N.J. Consumer Affairs prosecutes another coin-can fundraiser
From ANIMAL PEOPLE, October 2006:
HACKENSACK, N.J.–Exiting New Jersey Office of Consumer
Affairs director Kimberly Ricketts on August 2, 2006, her last day
with the agency, appealed for public help to locate and impound an
estimated 1,400 to 1,500 coin collection canisters believed to have
been placed by an entity calling itself Lovers of Animals.
The Office of Consumer Affairs has filed suit, reported
Newark Star-Ledger staff writer Brian T. Murray, alleging improper
accounting for about $7,500 raised and spent in 2005.
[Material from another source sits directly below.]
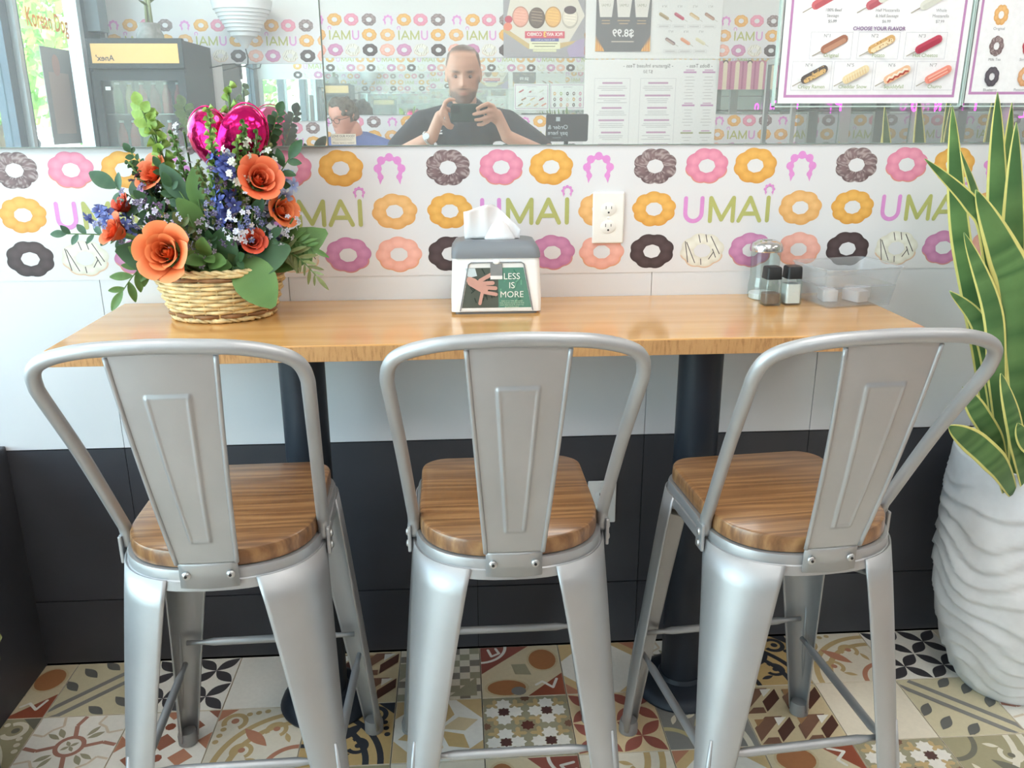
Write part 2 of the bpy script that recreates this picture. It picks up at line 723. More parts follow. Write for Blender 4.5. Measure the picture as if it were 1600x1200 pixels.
    def lines(s, x0, x1, z, n, gap, rgb, h=0.004, seed=1, jag=.25):
        r = random.Random(seed)
        for i in range(n):
            d = (x1 - x0) * jag * r.random() / 2
            s.rect(x0 + d, z - i * gap - h / 2, x1 - d, z - i * gap + h / 2, rgb)
        return s

# ================================================================== the room
XL, XR, YB, ZC = -2.30, 4.60, -4.30, 2.75     # storefront side, far side, back wall, ceiling
PER = 0.4585                                   # wallpaper repeat
TS = 0.2035                                    # floor tile
TX0 = 0.0366

# ---- front wall
wf = struct(MB().box((XL, 0.008, 0), (XR, 0.20, ZC)).build('wall_front', PLASTER), 'white plaster wall behind the bar table')
MB().box((XL, 0.006, 0.0), (XR, 0.009, 0.583)).build('dark_grout', GROUT_K, wf)
MB().box((XL, 0.006, 0.583), (XR, 0.009, 0.986)).build('pale_grout', GROUT_W, wf)
tw = 0.413
tile_meshes = {}
for key, (h, m) in {'w': (0.401, WHITE_TILE), 'k': (0.402, BLACK_TILE), 'b': (0.177, BLACK_TILE)}.items():
    tile_meshes[key] = MB().box((0.0008, 0.0, 0.0008), (tw - 0.0008, 0.007, h - 0.0004)).mesh('wall_tile', m)
for k in range(-4, 5):
    x = 0.4475 + (k - 1) * tw
    if x + tw < XL + .3 or x < XL:
        continue
    for key, z in (('w', 0.584), ('k', 0.180), ('b', 0.001)):
        place('wall_tile', tile_meshes[key], wf, (x, 0, z))

# ---- wallpaper
R1 = (('crinkle', -.0151), ('pink', .1012), ('orange', .2113))
R3 = (('choc', -.0139), ('white', .1029), ('mauve', .2163), ('peach', .329))
RX, RZ = 0.0505, 0.0395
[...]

The case followed the state shutdown of coin can fundraiser
Patrick Jemas in June 2006. Jemas did business as the National
Animal Welfare Foundation.
“Lovers of Animals was incorporated when Russell Frontera,
49, of Beachwood was furloughed from state prison in late 2004 after
serving two years of a seven-year sentence for loan sharking,” wrote
Murray. “His name appears on documents filed with the Internal
Revenue Service and the state that year, when he also opened a post
office box for the charity.
“Frontera was banned from charity work for five years under a
consent agreement with the state in 1993,” Murray added. “The state
had sued his AIDS Research Foundation in Toms River, accusing him
and his wife of soliciting funds to help people with AIDS, but
spending only a tiny fraction on supposed beneficiaries. A court
found him in violation of the 1993 order a year later, when Frontera
and his wife began operating a pet rescue operation involving 150
canisters placed in businesses around Toms River.”
Frontera told Murray that his name was wrongly put on the
Lovers of Animals paperwork by an accountant hired by his sister,
Lovers of Animals president Josephine Thornton.